$θ$-free matching covered graphs

A nontrivial connected graph is matching covered if each edge belongs to some perfect matching. For most problems pertaining to perfect matchings, one may restrict attention to matching covered graphs; thus, there is extensive literature on them. A cornerstone of this theory is an ear decomposition result due to Lov\'asz and Plummer. Their theorem is a fundamental problem-solving tool, and also yields interesting open problems; we discuss two such problems below, and we solve one of them. A subgraph $H$ of a graph $G$ is conformal if $G-V(H)$ has a perfect matching. This notion is intrinsically related to the aforementioned ear decomposition theorem -- which implies that each matching covered graph (apart from $K_2$ and even cycles) contains a conformal bisubdivision of $\theta$, or a conformal bisubdivision of $K_4$, possibly both. (Here, $\theta$ refers to the graph with two vertices joined by three edges.) This immediately leads to two problems: characterize $\theta$-free (likewise, $K_4$-free) matching covered graphs. A characterization of planar $K_4$-free matching covered graphs was obtained by Kothari and Murty [J. Graph Theory, 82 (1), 2016]; the nonplanar case is open.
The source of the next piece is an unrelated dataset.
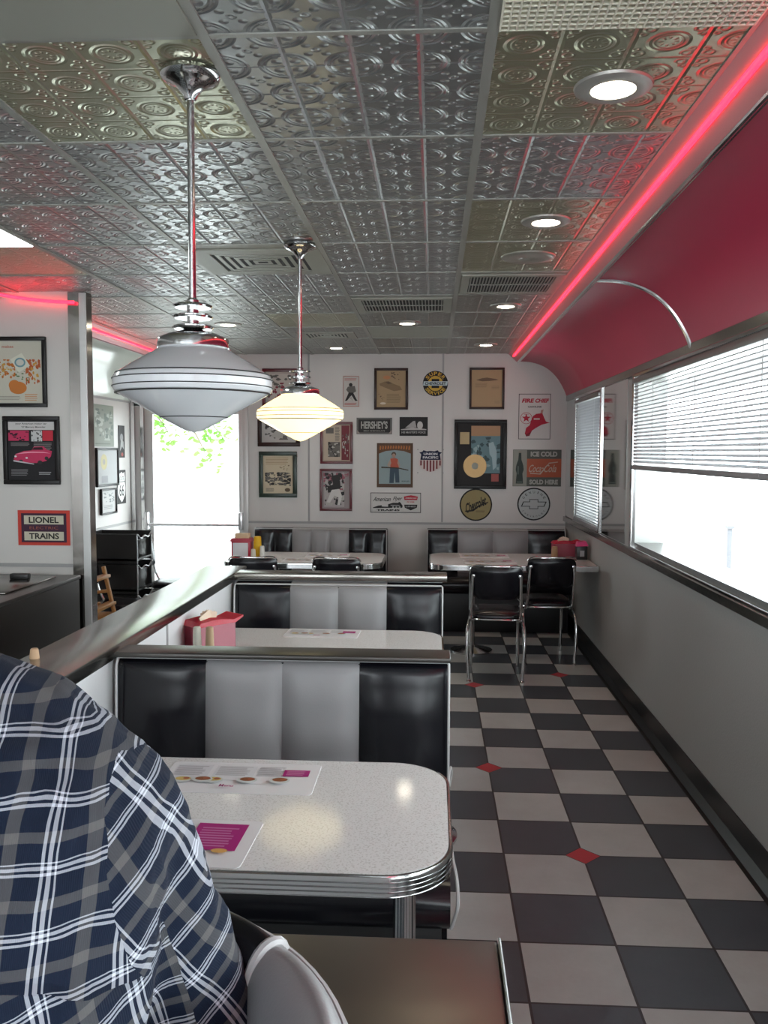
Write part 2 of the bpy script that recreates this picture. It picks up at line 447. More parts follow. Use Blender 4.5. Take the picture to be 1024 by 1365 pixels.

We provide a characterization of $\theta$-free matching covered graphs that immediately implies a poly-time algorithm for the corresponding decision problem. Our characterization relies heavily on a seminal result due to Edmonds, Lov\'asz and Pulleyblank [Combinatorica, 2, 1982] pertaining to the tight cut decomposition theory of matching covered graphs. As corollaries, we provide two upper bounds on the size of a $\theta$-free graph, namely, $m\leq 2n-1$ and $m\leq \frac{3n}{2}+b-1$, where $b$ denotes the number of bricks obtained in any tight cut decomposition of the graph; for each bound, we provide a characterization of the tight examples. The Petersen graph and $K_4$ play key roles in our results.